To adapt to an increasingly sophisticated and monied Chinese consumer base, firms have employed a variety of tactics.

"German carmakers have invested heavily into their competitiveness in order to catch up with Chinese brands in the areas of electrification, intelligent vehicles and market responsiveness," European Chamber Vice President Stefan Bernhart told AFP.

Volkswagen works closely with domestic giants FAW, SAIC and JAC, and recently added Xpeng, a startup known for its tech proficiency, to its list of partners.

Stellantis produces cars in China notably through its alliance with Leapmotor, another Chinese startup.

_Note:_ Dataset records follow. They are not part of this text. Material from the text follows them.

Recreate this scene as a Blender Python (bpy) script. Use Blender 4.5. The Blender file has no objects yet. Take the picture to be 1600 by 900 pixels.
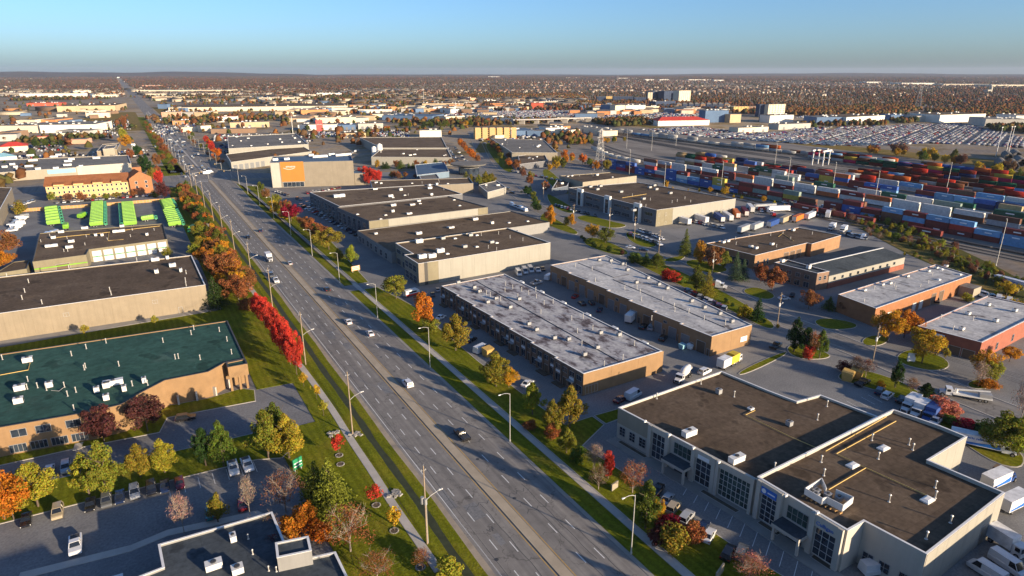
import bpy, bmesh, math, random
import numpy as np
from mathutils import Vector, Matrix
R = math.radians
HAZE = 2.6e-5
rnd = random.Random(7)
SC = bpy.context.scene
COL = SC.collection
# ---------------------------------------------------------------- camera, sky, sun, exposure
# survey frame in metres: +Y runs along the main road, +X is to its right, the drone hovers over (0, 0)
cam_d = bpy.data.cameras.new('camera')
cam = bpy.data.objects.new('camera', cam_d); COL.objects.link(cam)
cam.location = (0, 0, 85)
cam.rotation_euler = (R(90 - 18.675), 0, R(-30.63))
cam_d.sensor_width = 36; cam_d.lens = 22.5
cam_d.clip_start = 1; cam_d.clip_end = 60000
SC.camera = cam
SUN_EL, SUN_AZ = R(12.3), R(157.5)          # azimuth clockwise from +Y
w = bpy.data.worlds.new('World'); SC.world = w; w.use_nodes = True
nt = w.node_tree; nt.nodes.clear()
sky = nt.nodes.new('ShaderNodeTexSky'); sky.sky_type = 'NISHITA'; sky.sun_disc = False
sky.sun_elevation = SUN_EL; sky.sun_rotation = SUN_AZ
sky.altitude = 200; sky.air_density = 0.8; sky.dust_density = 1.3; sky.ozone_density = 4.5
bg = nt.nodes.new('ShaderNodeBackground'); bg.inputs[1].default_value = 0.098
wo = nt.nodes.new('ShaderNodeOutputWorld')
nt.links.new(sky.outputs[0], bg.inputs[0]); nt.links.new(bg.outputs[0], wo.inputs[0])
sun_d = bpy.data.lights.new('sun', 'SUN'); sun_d.energy = 5.0; sun_d.angle = R(0.5); sun_d.color = (1, .80, .56)
sun = bpy.data.objects.new('sun', sun_d); COL.objects.link(sun)
SV = Vector((math.sin(SUN_AZ) * math.cos(SUN_EL), math.cos(SUN_AZ) * math.cos(SUN_EL), math.sin(SUN_EL)))
sun.rotation_euler = SV.to_track_quat('Z', 'Y').to_euler()
sun.location = SV * 500
SC.view_settings.view_transform = 'Standard'; SC.view_settings.look = 'None'
SC.view_settings.exposure = 1.12; SC.view_settings.gamma = 1; SC.view_settings.use_curve_mapping = False

# ---------------------------------------------------------------- materials
MATS = {}
def _noise(nt, scale, detail=5, rough=.6, vec=None, stretch=None):
    n = nt.nodes.new('ShaderNodeTexNoise'); n.inputs['Scale'].default_value = scale
    n.inputs['Detail'].default_value = detail; n.inputs['Roughness'].default_value = rough
    g = nt.nodes.new('ShaderNodeNewGeometry'); src = g.outputs['Position']
    if stretch:
        m = nt.nodes.new('ShaderNodeMapping'); m.inputs['Scale'].default_value = stretch
        nt.links.new(src, m.inputs[0]); src = m.outputs[0]
    nt.links.new(src, n.inputs['Vector'])
    return n.outputs['Fac']
def _ramp(nt, fac, stops):
    r = nt.nodes.new('ShaderNodeValToRGB'); nt.links.new(fac, r.inputs[0])
    e = r.color_ramp.elements
    e[0].position, e[0].color = stops[0][0], (*stops[0][1], 1); e[1].position, e[1].color = stops[-1][0], (*stops[-1][1], 1)
    for p, c in stops[1:-1]:
        x = e.new(p); x.color = (*c, 1)
    return r.outputs[0]
def _mix(nt, fac, a, b, mode='MIX'):
    m = nt.nodes.new('ShaderNodeMix'); m.data_type = 'RGBA'; m.blend_type = mode
    if isinstance(fac, float): m.inputs[0].default_value = fac
    else: nt.links.new(fac, m.inputs[0])
    for i, c in ((6, a), (7, b)):
        if isinstance(c, tuple): m.inputs[i].default_value = (*c, 1)
        else: nt.links.new(c, m.inputs[i])
    return m.outputs[2]
def newmat(name, rough=.8, metal=0, spec=.3):
    m = bpy.data.materials.new(name); m.use_nodes = True; nt = m.node_tree
    b = nt.nodes['Principled BSDF']; b.inputs['Roughness'].default_value = rough; b.inputs['Metallic'].default_value = metal
    b.inputs['Specular IOR Level'].default_value = spec
    MATS[name] = m
    return m, nt, b
def dim(c, k): return tuple(x * k for x in c)
def mat(name, c, var=.25, scale=.5, rough=.85, metal=0, spec=.3, fine=6., bump=0):
    m, nt, b = newmat(name, rough, metal, spec)
    n1 = _noise(nt, scale); n2 = _noise(nt, fine, 3)
    a = _ramp(nt, n1, [(.3, dim(c, 1 - var)), (.7, dim(c, 1 + var))])
    a = _mix(nt, .35, a, _mix(nt, n2, dim(c, 1 - var), dim(c, 1 + var)))
    if name.startswith(('wall_', 'brick_', 'stucco')) and name != 'wall_paint':
        st = _ramp(nt, _noise(nt, 1.1, 5, .7, stretch=(1, 1, .07)), [(.3, (.91,) * 3), (.55, (1.0,) * 3), (.75, (1.03,) * 3)] if name.startswith('wall_') else [(.25, (.95,) * 3), (.7, (1.02,) * 3)])
        a = _mix(nt, 1., a, st, 'MULTIPLY')
    nt.links.new(a, b.inputs['Base Color'])
    if bump:
        bp = nt.nodes.new('ShaderNodeBump'); bp.inputs['Strength'].default_value = bump; bp.inputs['Distance'].default_value = .05
        nt.links.new(n2, bp.inputs['Height']); nt.links.new(bp.outputs[0], b.inputs['Normal'])
    return m
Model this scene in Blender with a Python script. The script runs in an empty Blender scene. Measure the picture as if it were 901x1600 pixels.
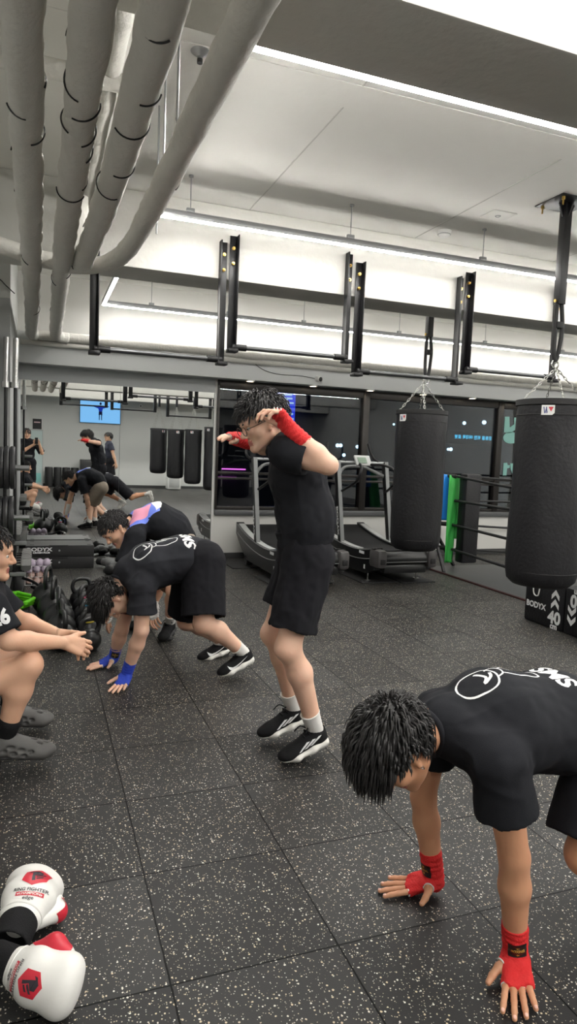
import bpy, bmesh, math, random
import numpy as np
from mathutils import Vector, Matrix
from mathutils.bvhtree import BVHTree
random.seed(7)
RNG = np.random.default_rng(7)
SC = bpy.context.scene
COL = SC.collection
PI = math.pi

# ------------------------------------------------------------------ camera
FPX, EYE = 1050.0, 1.46
def _unit(v):
    v = np.array(v, float); return v / np.linalg.norm(v)
_y = _unit((60 - 450.5, -(689 - 800), -FPX))
_x = np.array((3290 - 450.5, -(820 - 800), -FPX)); _x = _unit(_x - _y * (_x @ _y))
CAMR = np.array([_x, _y, np.cross(_x, _y)])
cam_d = bpy.data.cameras.new('camera'); cam = bpy.data.objects.new('camera', cam_d); COL.objects.link(cam)
cam_d.sensor_fit = 'VERTICAL'; cam_d.sensor_height = 36; cam_d.lens = FPX / 1600 * 36; cam_d.clip_start = 0.02
cam.matrix_world = Matrix.Translation((0, 0, EYE)) @ Matrix(CAMR.tolist()).to_4x4()
SC.camera = cam
def at(px, py, Y):
    """a point of the room at depth Y (metres from the camera along the side wall)"""
    r = CAMR @ np.array([px - 450.5, -(py - 800), -FPX]); return np.array([0, 0, EYE]) + r * (Y / r[1])

# ------------------------------------------------------------------ world, exposure
LED = 112.0
w = bpy.data.worlds.new('night'); SC.world = w; w.use_nodes = True
w.node_tree.nodes['Background'].inputs[0].default_value = (0.018, 0.022, 0.03, 1)
w.node_tree.nodes['Background'].inputs[1].default_value = 1.0
SC.view_settings.view_transform = 'Standard'; SC.view_settings.look = 'None'
SC.view_settings.exposure = 0.0; SC.view_settings.gamma = 1.0; SC.view_settings.use_curve_mapping = False
SC.cycles.max_bounces = 9; SC.cycles.diffuse_bounces = 5; SC.cycles.glossy_bounces = 4
SC.cycles.transmission_bounces = 4; SC.cycles.transparent_max_bounces = 8
SC.cycles.use_denoising = True; SC.cycles.caustics_reflective = False; SC.cycles.caustics_refractive = False
SC.cycles.sample_clamp_indirect = 4

# ------------------------------------------------------------------ materials
def lin(c):
    return tuple((x / 12.92 if x <= .04045 else ((x + .055) / 1.055) ** 2.4) for x in (v / 255 for v in c))
def mat(name, rgb, rough=.6, metal=0., spec=.5, bump=0., bscale=60., emit=0., var=0., vscale=8., sheen=0., sss=0.):
    m = bpy.data.materials.new(name); m.use_nodes = True; nt = m.node_tree; b = nt.nodes['Principled BSDF']
    c = (*lin(rgb), 1)
    b.inputs['Base Color'].default_value = c; b.inputs['Roughness'].default_value = rough
    b.inputs['Metallic'].default_value = metal; b.inputs['Specular IOR Level'].default_value = spec
    if sheen: b.inputs['Sheen Weight'].default_value = sheen
    if sss:
        b.inputs['Subsurface Weight'].default_value = sss; b.inputs['Subsurface Radius'].default_value = (.012, .005, .003); b.inputs['Subsurface Scale'].default_value = 1
    if emit:
        b.inputs['Emission Color'].default_value = c; b.inputs['Emission Strength'].default_value = emit
    tc = nt.nodes.new('ShaderNodeTexCoord')
    if var:
        n = nt.nodes.new('ShaderNodeTexNoise'); n.inputs['Scale'].default_value = vscale; n.inputs['Detail'].default_value = 5
        nt.links.new(tc.outputs['Object'], n.inputs['Vector'])
        mx = nt.nodes.new('ShaderNodeMix'); mx.data_type = 'RGBA'
        mx.inputs[6].default_value = tuple(x * (1 - var) for x in c[:3]) + (1,)
        mx.inputs[7].default_value = tuple(min(1, x * (1 + var)) for x in c[:3]) + (1,)
        nt.links.new(n.outputs['Fac'], mx.inputs[0]); nt.links.new(mx.outputs[2], b.inputs['Base Color'])
    if bump:
        n2 = nt.nodes.new('ShaderNodeTexNoise'); n2.inputs['Scale'].default_value = bscale; n2.inputs['Detail'].default_value = 4
        nt.links.new(tc.outputs['Object'], n2.inputs['Vector'])
        bp = nt.nodes.new('ShaderNodeBump'); bp.inputs['Strength'].default_value = bump; bp.inputs['Distance'].default_value = .01
        nt.links.new(n2.outputs['Fac'], bp.inputs['Height']); nt.links.new(bp.outputs['Normal'], b.inputs['Normal'])
    return m
def emitter(name, rgb, strength):
    m = bpy.data.materials.new(name); m.use_nodes = True; nt = m.node_tree; nt.nodes.clear()
    e = nt.nodes.new('ShaderNodeEmission'); e.inputs[0].default_value = (*lin(rgb), 1); e.inputs[1].default_value = strength
    o = nt.nodes.new('ShaderNodeOutputMaterial'); nt.links.new(e.outputs[0], o.inputs[0]); return m
def mirror_mat():
    m = bpy.data.materials.new('mirror_silver'); m.use_nodes = True; nt = m.node_tree; nt.nodes.clear()
    e = nt.nodes.new('ShaderNodeBsdfGlossy'); e.inputs['Color'].default_value = (.90, .92, .915, 1); e.inputs['Roughness'].default_value = 0.0
    o = nt.nodes.new('ShaderNodeOutputMaterial'); nt.links.new(e.outputs[0], o.inputs[0]); return m
def glass_mat(name, tint, refl=1.0, ior=1.6):
    m = bpy.data.materials.new(name); m.use_nodes = True; nt = m.node_tree; nt.nodes.clear()
    t = nt.nodes.new('ShaderNodeBsdfTransparent'); t.inputs[0].default_value = (*tint, 1)
    g = nt.nodes.new('ShaderNodeBsdfGlossy'); g.inputs['Roughness'].default_value = 0.0; g.inputs['Color'].default_value = (refl, refl, refl, 1)
    f = nt.nodes.new('ShaderNodeFresnel'); f.inputs[0].default_value = ior
    x = nt.nodes.new('ShaderNodeMixShader'); o = nt.nodes.new('ShaderNodeOutputMaterial')
    nt.links.new(f.outputs[0], x.inputs[0]); nt.links.new(t.outputs[0], x.inputs[1]); nt.links.new(g.outputs[0], x.inputs[2]); nt.links.new(x.outputs[0], o.inputs[0])
    return m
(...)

Brands are also boosting local research and development staffing and investment, and increasing their output to what Volkswagen calls "China Speed".

Even as it considers layoffs in Europe, Volkswagen has reinforced its development capacity in China, planning to release its new models in 18 months and save 40 percent of the costs.

"Turning a big ship around takes effort, commitment, and also some sacrifices," Brian Gu, XPeng's co-president, told AFP. "But I see they're very committed to change."

- Mercedes versus Nio -

Until 2023, luxury European behemoths like Mercedes and BMW could still count on the fact their cars were seen as status symbols, according to consultancy Inovev.

Their sales slipped last year though, as the prestige of local brands like Nio and individual models like Xiaomi's SU7 has risen.

At Auto Shanghai, Mercedes presented a long version of its new electric star, the CLA, as well as a luxury minivan aimed at the rich Chinese leisure set.

CEO Ola Kallenius was bullish about prospects in what he called the "world's most competitive market".

He pointed to features targeted at local customers, including an advanced driver assistance system, as well as giant screens, as Chinese drivers "use (their car) as an entertainment space".

Porsche is also betting on its cachet -- announcing this week it will concentrate on higher value sales rather than volume.

However, with Chinese competitors slashing prices but not quality, consumers are no longer as willing to pay a premium for Western brands, according to Inovev.

"The name of the game is value," said Tu Le, founder of Sino Auto Insights.

"Chinese consumers between the age of 30 and 45 are going into showrooms, looking at Mercedes, looking at Nio, and buying that Nio instead."

But EV specialist Richards warned against complete gloom: "Nothing is certain in the automotive space, especially in China, and everything is still up for grabs."